Birinci bölüm, 21. Yüzyıla Girerken Dünya başlığını taşıyor
Bu bölümde Soğuk Savaş ve 11 Eylül saldırılarından sonra dünyanın detaylı bir analizi yapılıyor, her konudaki küreselleşme olgusu irdeleniyor. Önemli bir vurgu, ekonomik gelişmişlik ile güvenlik arasındaki ilişkiye yapılan vurgu.

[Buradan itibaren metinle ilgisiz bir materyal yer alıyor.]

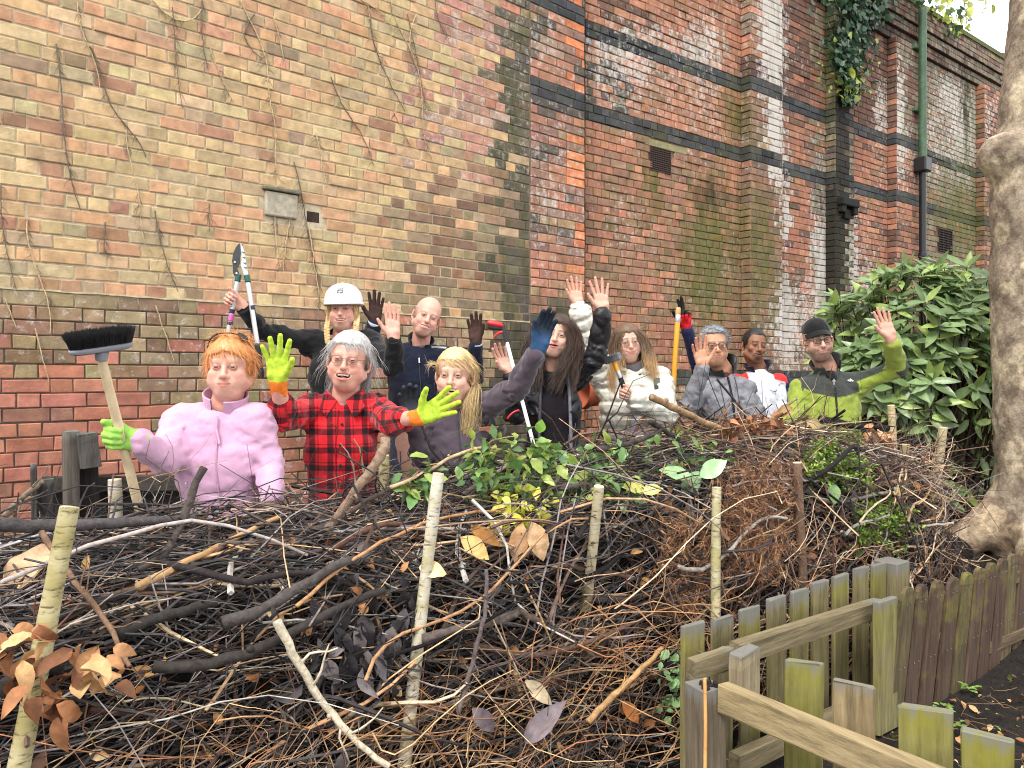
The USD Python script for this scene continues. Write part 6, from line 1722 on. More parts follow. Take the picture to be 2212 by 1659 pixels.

Büyük Ortadoğu Projesi bu bölümde ele alınıyor. Projeye kavramsal bir destek verilmekle beraber, ılımlı İslam modeli ele alınarak açıkça şu cümlelere yer veriliyor:
Bir kısım çevreler Türkiyeye ılımlı İslam modeli bir ülke olarak tanımlamak istediler. Türkiyenin nüfusunun yüzde 99u Müslümandır ancak Türkiye laik, demokratik ve sosyal bir hukuk devletidir. Türkiye ne bir İslam devleti, ne de bir İslam ülkesidir. (Hayrettin Karamanın kulakları çınlasın) Laiklik ilkesi, Türkiyeyi oluşturan tüm değerlerin kilit taşıdır. Türkiye, bu nitelikleri ile Türkiye Cumhuriyeti olarak model gösterilebilir. Başka ülkelerin kabul edeceği bir ılımlı İslam devleti modeline dönüştürülmek istenilmesi halinde bu yaklaşıma ulusça karşı çıkılacağı asla gözden kaçırılmamalıdır.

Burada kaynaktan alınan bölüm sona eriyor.